Über die deutsche Kolonialgeschichte und die heutigen Folgen des Kolonialismus spricht Prof. Dr. Jürgen Zimmerer im Wissenspodcast ‚Praktisch Faktisch‘ von rp online. Die Debatte gewinne erst seit wenigen Jahren wieder an Fahrt, nachdem die deutsche Kolonialgeschichte lange wenig Aufmerksamkeit erhielt – aufgrund des frühen Verlusts der Kolonien, einer Verklärung der deutschen Kolonialherrschaft und des Fokus auf die Aufarbeitung des Nationalsozialismus in der Nachkriegszeit, so Zimmerer. Allerdings sei mehr Aufmerksamkeit für das Thema notwendig angesichts der deutschen Mitwirkung an der europäischen Expansion seit dem 16. Jahrhundert und der offiziellen Kolonialherrschaft ab 1884 mit hunderttausenden Opfern.

Daher sei die weit verbreitete Verklärung des deutschen Kolonialismus keinesfalls aufrechtzuerhalten. Typisch für die deutsche Kolonialherrschaft war laut Zimmerer vielmehr der „staatlich-administrativer Stempel“. Auch das Konzept des ‚Rassenstaats‘ in Deutsch-Südwestafrika habe sich aus der „Verwaltungstradition“ des Kaiserreichs entwickelt. Hier sieht Zimmerer Parallelen von Kolonialismus und Nationalsozialismus: Die Konzepte ‚Lebensraumpolitik‘ und ‚Rassenstaat‘ werden im ‚Dritten Reich‘ genutzt, genauso wie die „Durchorganisation von Ausbeutung und Vernichtung“.

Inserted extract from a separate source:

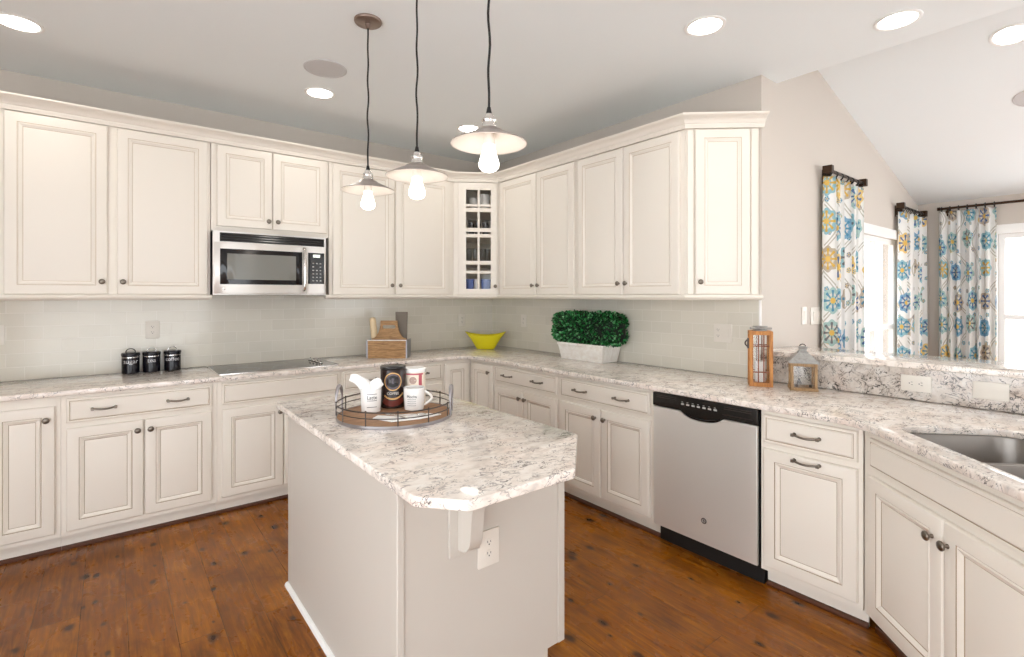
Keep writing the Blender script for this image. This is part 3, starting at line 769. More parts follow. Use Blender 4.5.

Unter diesen Vorzeichen ist die gegenwärtige Auseinandersetzung mit dem kolonialen Erbe zu betrachten. Für die deutsch-namibischen Verhandlungen über die Anerkennung des Genozids an Herero und Nama bestünden zahlreiche Problemfelder wie etwa die fehlende Einbeziehung der Nachfahren. Noch grundlegender sei jedoch, so Zimmerer, dass Europa die Bedeutung des Kolonialismus für die aktuellen wirtschaftlichen und gesellschaftlichen Bedingungen ignoriere: „Eine Identitätsdebatte Europas – was ist Europa und was kann Europa im 21. Jahrhundert sein. Und die möchte eigentlich niemand führen.“ Entwicklungshilfe und Militäreinsätze könnten keine tiefgreifenden Veränderungen erzeugen. Dafür müsste eine „Dekolonisierung unseres gesamten Wirtschaftens“ erfolgen, um „globale soziale Gerechtigkeit“ erreichen zu können.